== PROBLEM TO SOLVE ==
Please give the data below again in full, exactly as it stands.

== SOURCE EXCERPT ==
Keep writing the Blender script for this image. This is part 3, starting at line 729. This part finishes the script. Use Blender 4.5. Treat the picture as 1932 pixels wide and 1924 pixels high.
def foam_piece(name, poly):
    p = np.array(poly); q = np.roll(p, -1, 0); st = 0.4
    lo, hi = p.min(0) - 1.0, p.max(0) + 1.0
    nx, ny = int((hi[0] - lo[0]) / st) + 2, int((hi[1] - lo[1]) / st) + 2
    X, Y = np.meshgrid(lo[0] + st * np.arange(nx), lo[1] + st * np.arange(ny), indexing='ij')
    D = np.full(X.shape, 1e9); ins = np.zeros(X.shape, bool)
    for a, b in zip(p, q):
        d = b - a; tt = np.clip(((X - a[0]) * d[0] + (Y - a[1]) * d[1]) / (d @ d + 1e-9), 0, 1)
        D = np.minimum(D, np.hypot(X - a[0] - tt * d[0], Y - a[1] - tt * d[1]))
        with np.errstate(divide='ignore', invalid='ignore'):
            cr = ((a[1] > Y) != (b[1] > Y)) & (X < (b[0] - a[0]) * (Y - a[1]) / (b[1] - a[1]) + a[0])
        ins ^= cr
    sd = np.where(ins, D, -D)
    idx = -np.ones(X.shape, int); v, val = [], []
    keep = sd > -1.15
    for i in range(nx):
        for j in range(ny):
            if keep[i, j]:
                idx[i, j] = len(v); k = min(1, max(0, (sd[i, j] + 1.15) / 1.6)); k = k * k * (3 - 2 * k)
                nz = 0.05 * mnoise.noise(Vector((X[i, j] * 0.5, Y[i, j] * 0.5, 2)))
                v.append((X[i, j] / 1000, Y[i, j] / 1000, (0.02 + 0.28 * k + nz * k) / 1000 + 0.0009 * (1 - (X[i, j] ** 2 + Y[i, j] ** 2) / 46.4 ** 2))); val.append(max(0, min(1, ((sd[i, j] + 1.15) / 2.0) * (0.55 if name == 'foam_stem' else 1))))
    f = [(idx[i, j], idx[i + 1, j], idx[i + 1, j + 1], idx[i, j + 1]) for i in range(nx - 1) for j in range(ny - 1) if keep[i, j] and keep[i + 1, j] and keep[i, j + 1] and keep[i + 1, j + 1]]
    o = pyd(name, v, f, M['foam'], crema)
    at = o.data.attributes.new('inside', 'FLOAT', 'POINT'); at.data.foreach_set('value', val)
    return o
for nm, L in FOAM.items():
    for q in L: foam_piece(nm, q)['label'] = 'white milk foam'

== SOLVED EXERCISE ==
Keep writing the Blender script for this image. This is part 3, starting at line 729. This part finishes the script. Use Blender 4.5. Treat the picture as 1932 pixels wide and 1924 pixels high.
def foam_piece(name, poly):
    p = np.array(poly); q = np.roll(p, -1, 0); st = 0.4
    lo, hi = p.min(0) - 1.0, p.max(0) + 1.0
    nx, ny = int((hi[0] - lo[0]) / st) + 2, int((hi[1] - lo[1]) / st) + 2
    X, Y = np.meshgrid(lo[0] + st * np.arange(nx), lo[1] + st * np.arange(ny), indexing='ij')
    D = np.full(X.shape, 1e9); ins = np.zeros(X.shape, bool)
    for a, b in zip(p, q):
        d = b - a; tt = np.clip(((X - a[0]) * d[0] + (Y - a[1]) * d[1]) / (d @ d + 1e-9), 0, 1)
        D = np.minimum(D, np.hypot(X - a[0] - tt * d[0], Y - a[1] - tt * d[1]))
        with np.errstate(divide='ignore', invalid='ignore'):
            cr = ((a[1] > Y) != (b[1] > Y)) & (X < (b[0] - a[0]) * (Y - a[1]) / (b[1] - a[1]) + a[0])
        ins ^= cr
    sd = np.where(ins, D, -D)
    idx = -np.ones(X.shape, int); v, val = [], []
    keep = sd > -1.15
    for i in range(nx):
        for j in range(ny):
            if keep[i, j]:
                idx[i, j] = len(v); k = min(1, max(0, (sd[i, j] + 1.15) / 1.6)); k = k * k * (3 - 2 * k)
                nz = 0.05 * mnoise.noise(Vector((X[i, j] * 0.5, Y[i, j] * 0.5, 2)))
                v.append((X[i, j] / 1000, Y[i, j] / 1000, (0.02 + 0.28 * k + nz * k) / 1000 + 0.0009 * (1 - (X[i, j] ** 2 + Y[i, j] ** 2) / 46.4 ** 2))); val.append(max(0, min(1, ((sd[i, j] + 1.15) / 2.0) * (0.55 if name == 'foam_stem' else 1))))
    f = [(idx[i, j], idx[i + 1, j], idx[i + 1, j + 1], idx[i, j + 1]) for i in range(nx - 1) for j in range(ny - 1) if keep[i, j] and keep[i + 1, j] and keep[i, j + 1] and keep[i + 1, j + 1]]
    o = pyd(name, v, f, M['foam'], crema)
    at = o.data.attributes.new('inside', 'FLOAT', 'POINT'); at.data.foreach_set('value', val)
    return o
for nm, L in FOAM.items():
    for q in L: foam_piece(nm, q)['label'] = 'white milk foam'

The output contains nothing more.